PUBLISHED: 10:12 24 January 2008 | UPDATED: 08:49 13 July 2010

A Sheringham sub-postmaster concerned for the future of his business has presented a 350-signature petition against post office closures to north Norfolk MP Norman Lamb.

A Sheringham sub-postmaster concerned for the future of his business has presented a 350-signature petition against post office closures to north Norfolk MP Norman Lamb.

After Andrew Worsdale began working behind the counter at Cromer Road Post Office four years ago, he set up an on-site vintage record store in an attempt to boost trade.

The store and post office have since gone from strength to strength and, when Mr Worsdale bought the business 18 months ago, he felt positive about its future.

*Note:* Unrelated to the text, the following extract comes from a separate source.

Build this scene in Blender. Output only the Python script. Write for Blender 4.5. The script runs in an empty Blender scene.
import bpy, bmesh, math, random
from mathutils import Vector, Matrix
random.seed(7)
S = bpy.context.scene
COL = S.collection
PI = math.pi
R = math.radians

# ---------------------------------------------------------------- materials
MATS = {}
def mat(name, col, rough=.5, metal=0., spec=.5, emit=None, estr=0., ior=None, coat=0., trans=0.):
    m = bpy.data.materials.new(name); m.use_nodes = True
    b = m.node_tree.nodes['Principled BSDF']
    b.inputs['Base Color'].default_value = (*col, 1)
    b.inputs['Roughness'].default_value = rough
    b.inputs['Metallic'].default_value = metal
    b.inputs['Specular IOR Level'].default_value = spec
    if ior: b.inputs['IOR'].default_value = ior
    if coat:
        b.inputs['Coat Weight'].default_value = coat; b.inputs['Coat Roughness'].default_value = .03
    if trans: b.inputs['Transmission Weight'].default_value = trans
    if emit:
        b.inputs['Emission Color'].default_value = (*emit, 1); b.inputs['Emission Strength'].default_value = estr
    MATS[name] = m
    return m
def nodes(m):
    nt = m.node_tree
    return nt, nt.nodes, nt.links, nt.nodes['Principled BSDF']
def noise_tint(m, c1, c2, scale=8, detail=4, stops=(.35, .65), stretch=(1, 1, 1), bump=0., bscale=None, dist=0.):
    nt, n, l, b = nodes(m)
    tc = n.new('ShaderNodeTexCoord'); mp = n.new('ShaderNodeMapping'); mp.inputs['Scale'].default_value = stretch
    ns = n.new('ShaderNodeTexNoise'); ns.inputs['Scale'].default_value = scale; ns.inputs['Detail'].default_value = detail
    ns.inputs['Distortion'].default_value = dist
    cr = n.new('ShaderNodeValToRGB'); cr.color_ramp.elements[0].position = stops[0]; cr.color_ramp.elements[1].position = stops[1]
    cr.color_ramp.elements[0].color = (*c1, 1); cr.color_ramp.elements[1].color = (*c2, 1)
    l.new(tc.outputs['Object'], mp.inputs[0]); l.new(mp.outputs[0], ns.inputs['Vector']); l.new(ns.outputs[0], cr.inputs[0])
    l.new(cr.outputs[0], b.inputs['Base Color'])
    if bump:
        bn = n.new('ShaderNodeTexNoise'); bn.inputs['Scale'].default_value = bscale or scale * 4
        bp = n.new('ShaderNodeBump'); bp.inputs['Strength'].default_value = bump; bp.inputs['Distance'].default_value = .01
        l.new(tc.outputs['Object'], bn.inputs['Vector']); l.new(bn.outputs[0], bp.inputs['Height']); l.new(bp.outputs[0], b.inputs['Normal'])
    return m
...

But the Post Office has since announced the closure of 2,500 offices across the country, and in a town with two offices within a mile of each other Mr Worsdale fears a questionmark hangs over his future.

“Until it became apparent how the programme of closures was progressing in other parts of the country, I felt quite relaxed, but some very busy offices have closed, and with the process about to start in Norfolk, I am quite worried,” he said.

After being visited by Mr Lamb, who offered his support, Mr Worsdale collected 350 customer signatures.

“We gathered these in just one week, which serves to illustrate the depth of public disquiet about this issue,”

he said. “I am still collecting signatures and although this is a privately-owned business, I am providing a public service, and I am as keen as my customers are to see this office stay open.”

Proposed closures will be announced in March, and it has been estimated that 17pc of post offices in Norfolk could shut for good.

“Since the programme was launched, we have lived in a state of total uncertainty and we are now moving into a critical phase in this part of the country,” said Mr Worsdale.

“I am not whingeing and I don't want a subsidy, I would just hate to see a well-supported post office like this one sacrificed to keep a less well-used one open.”

At the beginning of the consultation period, notices will be displayed at post offices earmarked for closure, with the public given six weeks to respond.

“What worries me is that, by that time, things will be cut and dried, so I want people to be ready to make their feelings known,” said Mr Worsdale.